Mill, philosophe et logicien anglais du
19e siècle, considère que prendre en compte les minorités participe
à la constitution d’un bonheur collectif. (On voit ce qu’il en est aujourd’hui
avec la déconstruction, voire la destruction, des valeurs majoritaires au
profit des minoritaires.) Le danger serait l’immobilité d’une pensée
majoritaire, figée et dominante. Comme s’il n’y avait qu’une seule Vérité. Ce
qu’avait déjà démenti le « cas Galilée ». Tout comme plus tard,
pendant la guerre 14-18, le fait que les femmes tiendraient tous les postes
précédemment réservés aux hommes et donc aussi de nombreuses rênes des pays en
guerre. Tout reste donc toujours à construire. La conclusion de Mill fut qu’une
société créatrice, idéale, qui se dirige ainsi deux fois plus vite vers le
bonheur est une société genrée et inclusive… Mais n’anticipe-t-on pas là un peu
une funeste dérive actuelle ?
Après
Rousseau, Marx et Mill, Thoreau (philosophe américain) put affirmer
qu’il ne faut pas avoir peur de penser différemment des autres. Car on n’est
pas seul à le faire ! Tiens, tiens. En effet, seul, je ne peux rien faire
contre ce qui me révolte. Le bonheur serait atteint en faisant un pas de côté,
hors de la société, en laissant parler ma conscience. Ensemble on peut alors
passer à l’action. Marx, dans une thèse sur Feuerbach, n’avait-il pas
déjà reconnu que les philosophes n’avaient jusqu’alors fait qu’interpréter le
monde et qu’il s’agissait dorénavant de le transformer ? En passant à
l’action !
Schopenhauer,
Nietzsche, Kierkegaard saisirent
l’occasion de la relativité du « penser » pour subrepticement passer
à l’irrationalité du « tout se vaut ». Et tenter de déconstruire,
voire ultimement anéantir les philosophies des Lumières du 18e
siècle. Cela se poursuivit au siècle dernier jusqu’à Heidegger fondant
le criminel irrationalisme nazi. Ne se perpétue-t-il pas aujourd’hui en version
hypocrite et douce, déjà perçue en germe au 19e siècle par Alexis de
Tocqueville en visite d’étude pratique en Amérique du nord. Les épigones de
Heidegger -- les Deleuze, Guattari, Foucault, Lacan et bien d’autres – ont
poursuivi cette déconstruction. Prêchant la « French philosophy »

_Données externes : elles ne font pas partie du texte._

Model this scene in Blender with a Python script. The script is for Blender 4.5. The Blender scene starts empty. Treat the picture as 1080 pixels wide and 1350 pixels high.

déconstructiviste dans des universités étatzuniennes, ils induisent des
retombées qui pleuvent aujourd’hui sur le monde en mouvances politiques woke,
LGBTQ+ et tutti quanti.
Il
s’ensuit que le lien social se dissout en une collection d’individus consuméristes
à outrance. Rivés à leurs écrans (soi-disant privés bien que parfaitement
connus de leurs « maîtres »), ils dissolvent la société par leur
parfait égoïsme, ignorant non seulement tout lien collectif mais aussi les
« causes qui les déterminent » (Spinoza). Cela ne nous conduit-il pas
actuellement à des Etats totalitaires à la Hobbes ? Ou, alors, au
« tous en guerre contre tous » et au nihilisme nietzschéen instituant
comme conséquence logique le règne des plus forts regroupés en gangs et mafias
criminels ? Aujourd’hui, nous constatons cette évolution au quotidien.
La
philosophie peut réfuter et dépasser tout ce fatras boulgui-boulga de
propositions contradictoires, toutes plus indigentes les unes que les autres.
Indigentes surtout parce qu’elles s’interdisent d’office toute remise en cause
de la propriété privée et de l’accumulation induite des profits et du capital
en toujours moins de mains. On a montré le rôle de l’État-Papa Noël-Père
fouettard. Va-t-on s’atteler à une critique en règle des fondements historiques
de l’Etat ? Peut-être en faisant aussi appel aux contributions de
Marx ? Afin d’essayer de dégager les conditions « nécessaires et
suffisantes » à la dissolution de l’État.